Pagan Wedding Origins

Pagan beliefs pre-date Christianity and are based on honouring Mother Nature, the Seasons and the land. At the heart of Pagan belief is the recognition of the divine in nature. Most Pagans are eco-friendly, living in a way to minimise harm to the natural environment and recognise the power of the divine in the ongoing cycle of life and death. Pagans believe in and follow the annual cycle of procreation, giving birth and dying which defines the Pagan year. Paganism strongly emphasises equality of the sexes and worships the divine in many different forms, through feminine as well as masculine imagery and also without gender.

Women play a prominent role in the modern Pagan movement and 'Goddess' worship features in most Pagan ceremonies. As this ritual of joining a man and a woman pre-dates Church based weddings, official records of the ceremony would have been witnessed by friends, family and the local community to make it 'legal' in the eyes of the law.

Rituals of a Pagan Wedding

Some of the best known Pagan rituals are focused on where the ceremony is held, the handfasting, the colour of the cords and the jumping over the broom.

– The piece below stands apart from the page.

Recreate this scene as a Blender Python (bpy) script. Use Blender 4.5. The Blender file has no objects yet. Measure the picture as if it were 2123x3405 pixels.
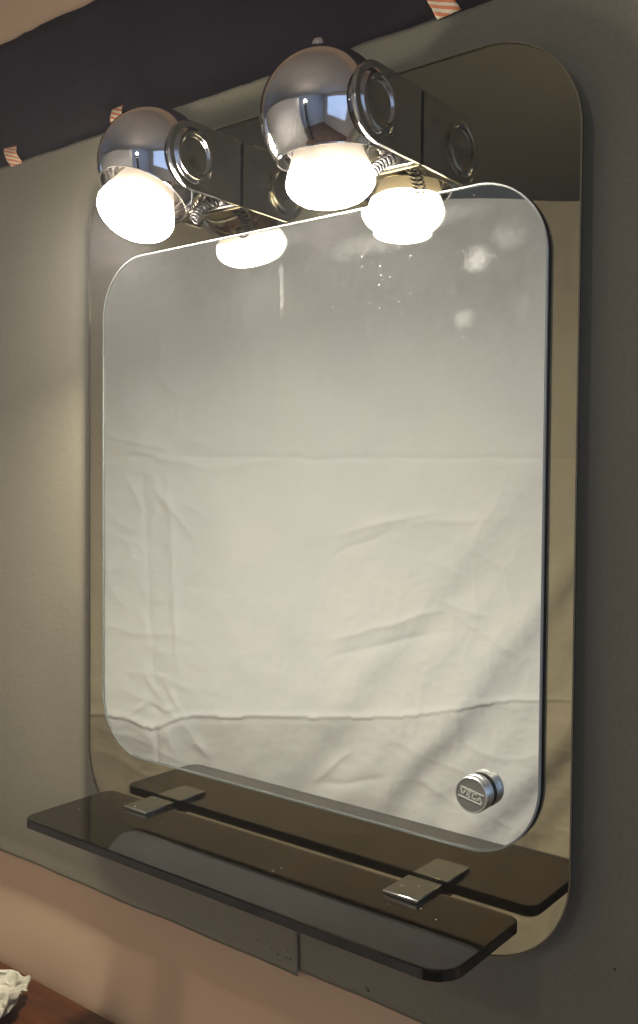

Where is the Pagan Ceremony Held?

Usually the ceremony will be performed outside, in a beautiful, natural setting amongst nature and the elements. The space is honoured and made sacred to the elements and decorated with flowers of the season, candles and perfumed with incense. The honouring of the site, invoking of fortuitous spirits and making the space sacred is done by the Priest and Priestess who will be conducting the ceremony.

Ancient sites surrounded by Pagan and Druid beliefs such as Stonehenge and the Glastonbury Tor are among some of the popular choices by couples for their ceremony.



Pagan Handfasting

While the couple exchange their vows the Priest and Priestess bind the couple's wrists together. The Handfasting ritual symbolises the binding of hearts, minds, bodies and spirits together for as long as the couple share love. This ritual is based on ancient Celtic tradition and customarily was seen as a betrothal or promise of marriage between two people.

They would spend a term of one year and a day together to see if they were compatible and after this time, if they were both still willing they would have a second Handfasting ceremony which would then consider them to be married.

Rings are also exchanged during this ceremony and viewed as being a sacred act between the couple. The modern day term of 'tying the knot' originates from this ancient ceremony. Some couples chose to have their hands tied for just the duration of the ceremony; others are left tied until the marriage is consummated.